You should use Dscanner to do this, not DMD. DScanner does not (or few) semantic, so just the module AST is necessary. It's way faster. I know this because I was doing something similar to build the symbol list in Coedit 1 (using "-c -o- -Xf"). Finally a custom tool based on libdparse (and somehow doing one of the Dscanner job) was much faster. Also "dub describe" can be very slow.
Sep 16 2016
parent w0rp <devw0rp gmail.com> writes:
On Saturday, 17 September 2016 at 04:57:03 UTC, Basile B. wrote:
 You should use Dscanner to do this, not DMD.  DScanner does not 
 (or few) semantic, so just the module AST is necessary. It's 
 way faster.

 I know this because I was doing something similar to build the 
 symbol list in Coedit 1 (using "-c -o- -Xf").

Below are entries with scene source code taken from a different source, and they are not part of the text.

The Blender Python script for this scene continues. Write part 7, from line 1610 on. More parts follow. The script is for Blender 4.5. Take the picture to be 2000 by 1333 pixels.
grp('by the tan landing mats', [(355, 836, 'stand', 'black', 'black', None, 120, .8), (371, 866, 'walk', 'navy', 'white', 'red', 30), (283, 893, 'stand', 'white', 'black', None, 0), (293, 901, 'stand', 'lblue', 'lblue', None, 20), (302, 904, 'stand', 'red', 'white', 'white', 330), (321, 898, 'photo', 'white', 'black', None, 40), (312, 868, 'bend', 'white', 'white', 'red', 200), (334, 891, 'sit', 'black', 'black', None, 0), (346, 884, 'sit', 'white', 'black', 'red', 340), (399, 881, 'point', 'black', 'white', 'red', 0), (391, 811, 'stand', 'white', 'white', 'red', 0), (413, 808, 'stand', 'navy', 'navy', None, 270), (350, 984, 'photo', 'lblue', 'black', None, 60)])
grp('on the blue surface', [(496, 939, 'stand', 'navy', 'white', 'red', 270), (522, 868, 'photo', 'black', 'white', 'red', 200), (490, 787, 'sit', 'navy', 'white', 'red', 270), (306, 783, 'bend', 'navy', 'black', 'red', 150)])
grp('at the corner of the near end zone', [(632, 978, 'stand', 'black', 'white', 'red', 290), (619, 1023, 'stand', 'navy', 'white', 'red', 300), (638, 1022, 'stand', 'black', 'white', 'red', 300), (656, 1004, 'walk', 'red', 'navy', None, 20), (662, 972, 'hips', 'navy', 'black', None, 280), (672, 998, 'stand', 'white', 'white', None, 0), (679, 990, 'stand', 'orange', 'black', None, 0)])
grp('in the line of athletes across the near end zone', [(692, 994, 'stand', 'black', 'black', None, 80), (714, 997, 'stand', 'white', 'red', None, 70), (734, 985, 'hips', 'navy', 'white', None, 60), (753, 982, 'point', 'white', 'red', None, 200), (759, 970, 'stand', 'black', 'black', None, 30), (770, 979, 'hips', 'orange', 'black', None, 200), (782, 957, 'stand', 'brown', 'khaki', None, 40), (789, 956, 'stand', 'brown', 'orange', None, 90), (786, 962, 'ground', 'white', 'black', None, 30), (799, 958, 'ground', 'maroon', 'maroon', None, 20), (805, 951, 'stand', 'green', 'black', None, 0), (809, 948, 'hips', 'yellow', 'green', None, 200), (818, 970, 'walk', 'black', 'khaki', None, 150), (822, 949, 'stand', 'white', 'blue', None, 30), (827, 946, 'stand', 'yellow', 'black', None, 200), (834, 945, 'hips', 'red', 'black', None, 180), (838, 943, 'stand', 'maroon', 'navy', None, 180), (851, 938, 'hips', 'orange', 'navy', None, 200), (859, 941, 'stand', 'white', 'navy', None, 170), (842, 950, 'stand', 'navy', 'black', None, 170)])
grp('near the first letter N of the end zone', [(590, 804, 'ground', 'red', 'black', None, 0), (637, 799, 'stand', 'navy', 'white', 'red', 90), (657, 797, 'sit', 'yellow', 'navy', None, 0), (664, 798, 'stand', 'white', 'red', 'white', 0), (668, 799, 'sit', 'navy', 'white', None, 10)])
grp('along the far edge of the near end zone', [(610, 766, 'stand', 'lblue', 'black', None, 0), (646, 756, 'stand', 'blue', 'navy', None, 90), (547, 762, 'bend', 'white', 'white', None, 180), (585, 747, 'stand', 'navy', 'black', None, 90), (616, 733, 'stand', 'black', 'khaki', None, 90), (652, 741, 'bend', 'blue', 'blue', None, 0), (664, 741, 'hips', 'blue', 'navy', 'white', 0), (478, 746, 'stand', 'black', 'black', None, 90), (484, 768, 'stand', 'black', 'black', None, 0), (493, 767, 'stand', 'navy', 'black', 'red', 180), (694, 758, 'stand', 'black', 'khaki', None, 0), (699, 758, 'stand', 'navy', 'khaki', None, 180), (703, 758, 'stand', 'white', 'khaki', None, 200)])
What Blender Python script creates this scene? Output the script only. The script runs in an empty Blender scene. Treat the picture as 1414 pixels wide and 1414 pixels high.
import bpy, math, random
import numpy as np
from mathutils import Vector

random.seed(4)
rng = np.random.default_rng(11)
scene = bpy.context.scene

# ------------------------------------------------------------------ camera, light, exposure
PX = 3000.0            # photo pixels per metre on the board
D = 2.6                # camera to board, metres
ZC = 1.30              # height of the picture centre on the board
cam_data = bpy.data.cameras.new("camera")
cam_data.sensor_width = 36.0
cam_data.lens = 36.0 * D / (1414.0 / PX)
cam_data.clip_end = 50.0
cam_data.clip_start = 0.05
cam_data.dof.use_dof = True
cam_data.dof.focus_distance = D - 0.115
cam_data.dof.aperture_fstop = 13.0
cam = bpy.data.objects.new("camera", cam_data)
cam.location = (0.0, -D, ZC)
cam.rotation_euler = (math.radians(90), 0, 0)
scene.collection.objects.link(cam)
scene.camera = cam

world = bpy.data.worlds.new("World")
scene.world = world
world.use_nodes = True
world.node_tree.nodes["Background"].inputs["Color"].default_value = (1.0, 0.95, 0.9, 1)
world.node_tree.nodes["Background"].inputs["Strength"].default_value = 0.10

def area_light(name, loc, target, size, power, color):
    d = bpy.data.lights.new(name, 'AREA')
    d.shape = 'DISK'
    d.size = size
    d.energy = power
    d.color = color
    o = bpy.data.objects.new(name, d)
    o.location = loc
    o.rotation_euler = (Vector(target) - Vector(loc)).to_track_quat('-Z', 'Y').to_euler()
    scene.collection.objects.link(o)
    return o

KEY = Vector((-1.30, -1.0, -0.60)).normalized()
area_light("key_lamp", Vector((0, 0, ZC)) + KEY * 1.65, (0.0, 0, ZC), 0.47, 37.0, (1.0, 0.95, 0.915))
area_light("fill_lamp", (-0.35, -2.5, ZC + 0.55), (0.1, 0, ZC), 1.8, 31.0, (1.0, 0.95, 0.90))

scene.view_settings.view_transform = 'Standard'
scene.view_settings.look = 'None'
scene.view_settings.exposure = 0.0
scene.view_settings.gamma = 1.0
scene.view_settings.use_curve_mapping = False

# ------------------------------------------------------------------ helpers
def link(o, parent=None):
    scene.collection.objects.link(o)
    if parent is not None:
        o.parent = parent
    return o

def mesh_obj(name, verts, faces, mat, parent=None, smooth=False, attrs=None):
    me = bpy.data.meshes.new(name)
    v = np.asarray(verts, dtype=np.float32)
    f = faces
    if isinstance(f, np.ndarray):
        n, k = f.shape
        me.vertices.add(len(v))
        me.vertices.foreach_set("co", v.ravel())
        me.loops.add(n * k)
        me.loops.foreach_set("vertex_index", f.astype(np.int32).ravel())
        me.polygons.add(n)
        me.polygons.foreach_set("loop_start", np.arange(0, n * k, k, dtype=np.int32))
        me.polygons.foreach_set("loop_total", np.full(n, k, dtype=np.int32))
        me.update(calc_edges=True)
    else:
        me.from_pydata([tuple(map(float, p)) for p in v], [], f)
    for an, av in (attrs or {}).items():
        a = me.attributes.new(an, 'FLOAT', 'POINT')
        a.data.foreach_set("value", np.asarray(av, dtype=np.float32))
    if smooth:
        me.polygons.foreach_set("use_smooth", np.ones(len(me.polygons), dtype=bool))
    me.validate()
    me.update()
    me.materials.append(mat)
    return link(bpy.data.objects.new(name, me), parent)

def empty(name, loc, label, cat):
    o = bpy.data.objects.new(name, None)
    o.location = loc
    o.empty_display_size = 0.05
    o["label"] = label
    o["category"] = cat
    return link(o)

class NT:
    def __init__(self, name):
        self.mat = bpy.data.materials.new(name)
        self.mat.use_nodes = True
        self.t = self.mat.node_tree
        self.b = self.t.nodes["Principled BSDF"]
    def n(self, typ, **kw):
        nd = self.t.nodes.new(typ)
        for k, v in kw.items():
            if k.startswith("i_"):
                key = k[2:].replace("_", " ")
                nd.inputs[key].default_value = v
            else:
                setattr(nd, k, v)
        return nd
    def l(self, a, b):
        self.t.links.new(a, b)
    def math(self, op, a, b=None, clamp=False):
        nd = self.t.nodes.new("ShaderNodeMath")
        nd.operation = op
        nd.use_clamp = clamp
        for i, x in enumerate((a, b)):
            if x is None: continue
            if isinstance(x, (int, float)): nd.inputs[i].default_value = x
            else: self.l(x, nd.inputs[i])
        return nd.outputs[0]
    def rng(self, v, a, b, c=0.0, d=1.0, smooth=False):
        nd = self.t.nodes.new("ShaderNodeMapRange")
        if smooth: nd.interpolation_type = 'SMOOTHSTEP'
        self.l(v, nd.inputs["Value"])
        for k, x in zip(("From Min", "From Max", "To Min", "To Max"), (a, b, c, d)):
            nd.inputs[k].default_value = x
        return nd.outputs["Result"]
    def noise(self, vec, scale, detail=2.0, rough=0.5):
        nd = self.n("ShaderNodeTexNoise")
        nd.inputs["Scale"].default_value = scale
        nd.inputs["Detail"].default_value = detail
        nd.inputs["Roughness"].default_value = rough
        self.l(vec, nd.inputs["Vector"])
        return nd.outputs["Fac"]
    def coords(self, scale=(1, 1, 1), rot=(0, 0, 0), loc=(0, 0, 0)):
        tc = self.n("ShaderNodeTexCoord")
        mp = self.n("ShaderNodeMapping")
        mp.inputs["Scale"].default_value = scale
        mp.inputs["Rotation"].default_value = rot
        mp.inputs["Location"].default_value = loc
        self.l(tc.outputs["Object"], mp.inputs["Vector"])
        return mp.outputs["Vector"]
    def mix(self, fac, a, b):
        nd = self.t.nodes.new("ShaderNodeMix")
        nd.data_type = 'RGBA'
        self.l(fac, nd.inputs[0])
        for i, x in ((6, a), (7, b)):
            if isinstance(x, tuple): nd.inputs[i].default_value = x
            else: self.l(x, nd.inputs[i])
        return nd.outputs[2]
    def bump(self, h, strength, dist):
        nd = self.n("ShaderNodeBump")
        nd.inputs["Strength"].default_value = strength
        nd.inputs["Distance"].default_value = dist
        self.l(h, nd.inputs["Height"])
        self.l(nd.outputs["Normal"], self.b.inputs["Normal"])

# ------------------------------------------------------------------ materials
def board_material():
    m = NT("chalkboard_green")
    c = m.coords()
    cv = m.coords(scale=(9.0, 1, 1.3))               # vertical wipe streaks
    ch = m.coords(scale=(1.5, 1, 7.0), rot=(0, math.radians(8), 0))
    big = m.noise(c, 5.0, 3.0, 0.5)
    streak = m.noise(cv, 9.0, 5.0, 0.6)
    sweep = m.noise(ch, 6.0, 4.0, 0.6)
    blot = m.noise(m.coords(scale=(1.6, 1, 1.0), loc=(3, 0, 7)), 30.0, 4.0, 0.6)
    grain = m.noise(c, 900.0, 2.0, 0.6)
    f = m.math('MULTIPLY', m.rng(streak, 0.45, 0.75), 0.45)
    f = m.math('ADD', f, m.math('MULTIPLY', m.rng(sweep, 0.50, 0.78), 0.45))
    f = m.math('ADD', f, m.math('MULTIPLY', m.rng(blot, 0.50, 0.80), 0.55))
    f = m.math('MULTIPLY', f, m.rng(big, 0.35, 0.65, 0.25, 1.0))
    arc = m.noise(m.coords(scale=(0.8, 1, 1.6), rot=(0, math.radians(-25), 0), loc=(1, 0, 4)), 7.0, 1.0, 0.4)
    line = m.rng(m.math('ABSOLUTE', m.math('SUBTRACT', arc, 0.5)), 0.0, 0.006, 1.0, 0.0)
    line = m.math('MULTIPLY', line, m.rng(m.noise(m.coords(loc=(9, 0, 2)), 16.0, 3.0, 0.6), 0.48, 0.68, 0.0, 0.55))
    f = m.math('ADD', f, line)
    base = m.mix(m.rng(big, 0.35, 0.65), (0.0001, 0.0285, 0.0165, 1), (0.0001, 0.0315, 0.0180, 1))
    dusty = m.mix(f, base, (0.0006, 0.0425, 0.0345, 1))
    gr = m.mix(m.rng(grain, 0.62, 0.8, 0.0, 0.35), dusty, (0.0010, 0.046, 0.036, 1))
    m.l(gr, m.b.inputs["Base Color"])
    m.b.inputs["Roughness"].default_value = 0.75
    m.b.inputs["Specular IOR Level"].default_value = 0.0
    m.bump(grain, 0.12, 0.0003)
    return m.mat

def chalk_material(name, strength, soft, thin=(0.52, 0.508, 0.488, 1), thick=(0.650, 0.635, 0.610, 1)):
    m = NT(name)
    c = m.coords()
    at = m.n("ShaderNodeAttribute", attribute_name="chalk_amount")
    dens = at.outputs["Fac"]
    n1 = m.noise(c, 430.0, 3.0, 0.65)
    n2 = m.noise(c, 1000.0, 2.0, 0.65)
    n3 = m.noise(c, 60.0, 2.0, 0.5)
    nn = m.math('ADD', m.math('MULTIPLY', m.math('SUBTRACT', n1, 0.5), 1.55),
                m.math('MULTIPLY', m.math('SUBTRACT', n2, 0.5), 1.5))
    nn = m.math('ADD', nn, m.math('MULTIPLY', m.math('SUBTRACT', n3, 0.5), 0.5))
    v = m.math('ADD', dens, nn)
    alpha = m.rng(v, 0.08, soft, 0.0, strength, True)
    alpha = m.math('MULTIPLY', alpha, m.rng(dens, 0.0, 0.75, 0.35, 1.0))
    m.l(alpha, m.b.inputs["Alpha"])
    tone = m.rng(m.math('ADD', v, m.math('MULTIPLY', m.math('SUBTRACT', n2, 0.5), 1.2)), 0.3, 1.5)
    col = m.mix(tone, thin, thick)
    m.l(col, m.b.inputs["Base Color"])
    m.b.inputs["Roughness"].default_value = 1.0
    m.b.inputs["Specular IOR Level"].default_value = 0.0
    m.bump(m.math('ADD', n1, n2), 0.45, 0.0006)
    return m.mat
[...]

 Finally a custom tool based on libdparse (and somehow doing one 
 of the Dscanner job) was much faster.

 Also "dub describe" can be very slow.
I just pushed a commit now which runs DUB in the Bash wrapper script as well, so it will never cause any input lag. I want to run DMD on D source files so I can get semantic analysis in Vim. That lets me know when a function call I am making is wrong, etc. Because the jobs run asynchronously, it doesn't matter if the job takes a few seconds to run. You will see the errors eventually without the process interrupting your editing of a particular file. I plan to add a DScanner linter command too, and I'll be adding a configuration variable for selecting particular linters, so you can only use DScanner if you only want that, or use both DScanner and DMD. I realised that I could easily get Windows support too by switching from using Bash to D for the wrapper script, and I could use maybe RDMD to compile and run the wrapper script. I'll do that eventually.